There are two answers and neither is incompatible with EU state aid rules. The first is to invest in the Industrial Strategy, as we did in the coalition, with industry-wide R&D. The other is to have state investment in venture capital funds, as we have had through the British Business Bank, with the fund managers rather than ministers making the actual choices. I believe Mr Sunak has been going down this road without hitting EU objections.

So what is all the fuss about, with the government running the risk of failing to reach agreement with the EU and the serious disruption which would flow? The fuss is all about symbols and principles rather than the practicalities of policy. On both sides, the negotiations are between priests rather than plumbers, about theology rather than reality. The British side is obsessed with symbols of sovereignty and the EU has its “level playing field”. In the real world, neither is an absolute.

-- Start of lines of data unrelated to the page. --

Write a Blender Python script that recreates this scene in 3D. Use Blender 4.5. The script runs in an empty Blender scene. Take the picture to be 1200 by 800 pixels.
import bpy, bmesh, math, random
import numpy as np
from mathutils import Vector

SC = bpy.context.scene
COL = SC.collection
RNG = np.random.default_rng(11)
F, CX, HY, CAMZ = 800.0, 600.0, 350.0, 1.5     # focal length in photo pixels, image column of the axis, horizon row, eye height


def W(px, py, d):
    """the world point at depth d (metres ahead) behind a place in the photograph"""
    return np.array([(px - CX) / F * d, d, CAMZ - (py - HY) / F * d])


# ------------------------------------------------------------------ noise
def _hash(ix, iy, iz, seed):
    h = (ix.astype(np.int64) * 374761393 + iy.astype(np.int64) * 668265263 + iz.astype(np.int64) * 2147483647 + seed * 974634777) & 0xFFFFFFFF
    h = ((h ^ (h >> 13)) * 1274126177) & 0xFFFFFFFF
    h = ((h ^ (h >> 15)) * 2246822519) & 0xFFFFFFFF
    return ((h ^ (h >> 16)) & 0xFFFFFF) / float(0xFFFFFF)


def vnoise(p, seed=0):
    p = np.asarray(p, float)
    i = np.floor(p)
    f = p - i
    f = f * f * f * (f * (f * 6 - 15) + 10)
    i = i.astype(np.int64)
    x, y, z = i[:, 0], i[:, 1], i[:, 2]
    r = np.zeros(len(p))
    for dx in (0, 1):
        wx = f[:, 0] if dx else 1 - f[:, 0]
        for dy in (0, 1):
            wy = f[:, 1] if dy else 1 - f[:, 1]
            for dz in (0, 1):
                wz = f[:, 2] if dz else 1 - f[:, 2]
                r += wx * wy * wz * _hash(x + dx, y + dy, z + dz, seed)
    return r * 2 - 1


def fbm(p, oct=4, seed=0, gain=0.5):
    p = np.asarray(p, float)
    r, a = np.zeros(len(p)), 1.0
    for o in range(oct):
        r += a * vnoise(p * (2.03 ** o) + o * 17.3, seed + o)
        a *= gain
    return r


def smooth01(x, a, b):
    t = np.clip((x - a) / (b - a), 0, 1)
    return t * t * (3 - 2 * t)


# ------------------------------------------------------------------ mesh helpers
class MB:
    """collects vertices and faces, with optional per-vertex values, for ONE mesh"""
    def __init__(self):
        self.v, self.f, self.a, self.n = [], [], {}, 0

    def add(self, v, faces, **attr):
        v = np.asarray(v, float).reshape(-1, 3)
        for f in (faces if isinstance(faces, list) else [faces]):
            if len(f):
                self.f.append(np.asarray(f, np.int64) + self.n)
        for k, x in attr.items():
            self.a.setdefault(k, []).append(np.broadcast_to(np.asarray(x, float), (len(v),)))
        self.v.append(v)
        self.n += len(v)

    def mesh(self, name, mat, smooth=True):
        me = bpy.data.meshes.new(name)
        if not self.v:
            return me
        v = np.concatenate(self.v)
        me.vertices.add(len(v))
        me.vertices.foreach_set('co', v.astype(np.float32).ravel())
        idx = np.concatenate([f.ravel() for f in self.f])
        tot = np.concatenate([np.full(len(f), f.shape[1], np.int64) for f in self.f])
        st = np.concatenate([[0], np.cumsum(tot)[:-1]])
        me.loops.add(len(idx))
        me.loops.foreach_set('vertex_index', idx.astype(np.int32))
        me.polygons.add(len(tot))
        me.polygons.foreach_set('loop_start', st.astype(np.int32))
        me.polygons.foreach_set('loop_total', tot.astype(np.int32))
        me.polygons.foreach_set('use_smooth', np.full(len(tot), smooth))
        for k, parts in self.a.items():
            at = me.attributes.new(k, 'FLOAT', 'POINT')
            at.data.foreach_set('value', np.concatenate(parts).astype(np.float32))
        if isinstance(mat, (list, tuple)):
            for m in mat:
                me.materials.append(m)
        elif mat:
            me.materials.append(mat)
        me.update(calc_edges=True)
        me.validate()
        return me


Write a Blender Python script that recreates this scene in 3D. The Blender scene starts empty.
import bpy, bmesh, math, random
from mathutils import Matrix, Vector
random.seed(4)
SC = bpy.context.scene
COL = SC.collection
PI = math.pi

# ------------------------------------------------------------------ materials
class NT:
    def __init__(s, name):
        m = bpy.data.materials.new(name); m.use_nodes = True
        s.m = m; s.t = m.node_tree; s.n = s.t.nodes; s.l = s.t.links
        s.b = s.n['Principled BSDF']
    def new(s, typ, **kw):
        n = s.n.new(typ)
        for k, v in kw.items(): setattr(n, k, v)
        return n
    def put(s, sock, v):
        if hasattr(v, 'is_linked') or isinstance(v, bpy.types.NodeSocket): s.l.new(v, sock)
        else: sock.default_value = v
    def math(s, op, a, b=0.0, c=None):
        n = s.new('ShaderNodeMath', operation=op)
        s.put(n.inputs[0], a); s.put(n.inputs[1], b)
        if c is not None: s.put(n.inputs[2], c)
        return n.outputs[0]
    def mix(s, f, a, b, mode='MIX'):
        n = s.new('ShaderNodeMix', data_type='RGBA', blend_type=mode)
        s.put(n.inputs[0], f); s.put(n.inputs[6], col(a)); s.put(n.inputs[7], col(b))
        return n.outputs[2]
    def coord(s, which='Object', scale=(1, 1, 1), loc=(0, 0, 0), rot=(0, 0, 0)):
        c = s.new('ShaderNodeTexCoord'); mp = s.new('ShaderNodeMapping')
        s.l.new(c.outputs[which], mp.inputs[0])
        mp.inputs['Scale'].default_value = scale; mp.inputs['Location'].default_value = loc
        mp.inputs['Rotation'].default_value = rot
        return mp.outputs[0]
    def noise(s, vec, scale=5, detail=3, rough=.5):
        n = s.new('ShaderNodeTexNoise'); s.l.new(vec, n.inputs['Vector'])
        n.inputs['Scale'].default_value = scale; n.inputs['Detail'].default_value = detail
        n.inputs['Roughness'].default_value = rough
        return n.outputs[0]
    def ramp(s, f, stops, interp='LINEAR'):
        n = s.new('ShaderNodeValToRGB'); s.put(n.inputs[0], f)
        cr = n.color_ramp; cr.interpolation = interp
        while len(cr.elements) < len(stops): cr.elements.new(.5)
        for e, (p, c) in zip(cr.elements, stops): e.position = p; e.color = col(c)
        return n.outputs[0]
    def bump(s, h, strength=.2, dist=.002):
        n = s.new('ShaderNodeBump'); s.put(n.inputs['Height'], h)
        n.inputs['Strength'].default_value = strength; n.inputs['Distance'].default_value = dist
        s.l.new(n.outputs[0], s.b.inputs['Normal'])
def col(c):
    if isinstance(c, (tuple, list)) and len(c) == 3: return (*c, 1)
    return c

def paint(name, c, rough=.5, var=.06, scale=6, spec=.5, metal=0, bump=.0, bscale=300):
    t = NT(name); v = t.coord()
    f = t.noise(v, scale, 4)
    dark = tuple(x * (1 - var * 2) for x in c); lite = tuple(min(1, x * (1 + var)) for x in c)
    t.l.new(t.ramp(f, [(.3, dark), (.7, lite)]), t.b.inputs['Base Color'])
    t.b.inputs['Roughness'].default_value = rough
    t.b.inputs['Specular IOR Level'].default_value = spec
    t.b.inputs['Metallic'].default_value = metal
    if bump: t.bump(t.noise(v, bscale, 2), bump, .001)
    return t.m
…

My earlier examples show that being a vassal still allows a great deal of freedom. In the real world, also, the level playing field is bumpier than it appears. For example, the British ask a perfectly reasonable question: why should we have to play with the EU on a level playing field of state aid rules when Canada and Australia don’t have to? The simple answer is that Canada and Australia do much less trade with the EU. And virtually none in activities like integrated car production where subsidies within supply chains could make a lot of difference to competitiveness. But that is a matter of calculation rather than principle.

At this late stage in negotiations it needs one side to step back from the sheer silliness of the current battle to the death over principles which have no intrinsic value on either side. Britain has more to lose from a breakdown in negotiations. But the EU can afford to make a small concession which will make the smaller party feel a little bigger.